Hamilton is voicing an opinion that a lot of people share. The idea that Marko is undermining Perez on a regular basis is enough to spark a frenzied response on its own.
But on top of that there is the collapse of Perez’s early title bid, the narrative of another season in which the car has gone away from him and towards Verstappen as it has been developed, and the lingering issue of last year’s tensions from Monaco and Brazil.
It is a sequence of events that many fans interpret as Perez being poorly treated. And although the worst conspiracy theories are wide of the mark, this is largely self-inflicted as far as Red Bull is concerned.
Red Bull is not causing problems through flagrant acts of Verstappen favouritism or Perez sabotage.

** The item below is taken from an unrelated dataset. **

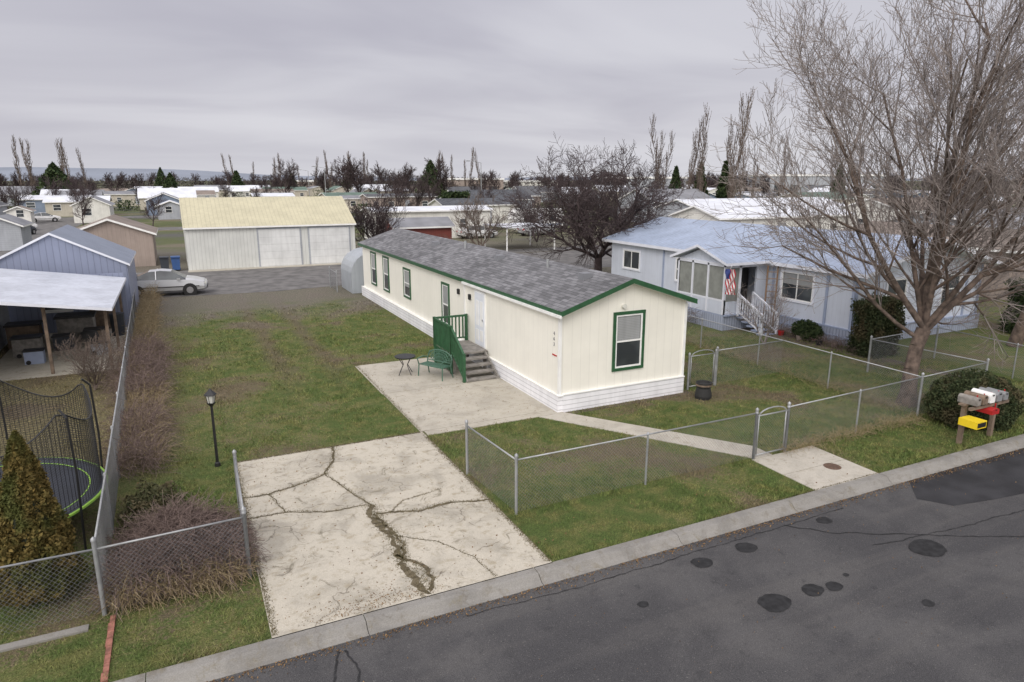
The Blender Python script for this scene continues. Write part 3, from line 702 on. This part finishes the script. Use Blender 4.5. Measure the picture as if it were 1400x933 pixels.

But it all adds up: the out-of-line Marko comments, the competitive reality that is Verstappen being the better driver and the de facto number one, how incompatible that is with Red Bull prioritising Perez being as comfortable as possible (which is what his fans want), and the moments of genuine tension that have arisen over the past couple of years in the moments Perez has been a problem for Verstappen on-track.
It ends up creating a scenario in which Perez is seen as a victim in his own team. That is why anti-Red Bull or anti-Verstappen sentiment flares up so easily, and the prospect of that happening is never going to be greater than at Perez's home race.
It could all amount to nothing this weekend, but it's a talking point for a reason.
And anyone who tries to claim that reason is a fictionalised Perez/Verstappen “rivalry” is missing the point.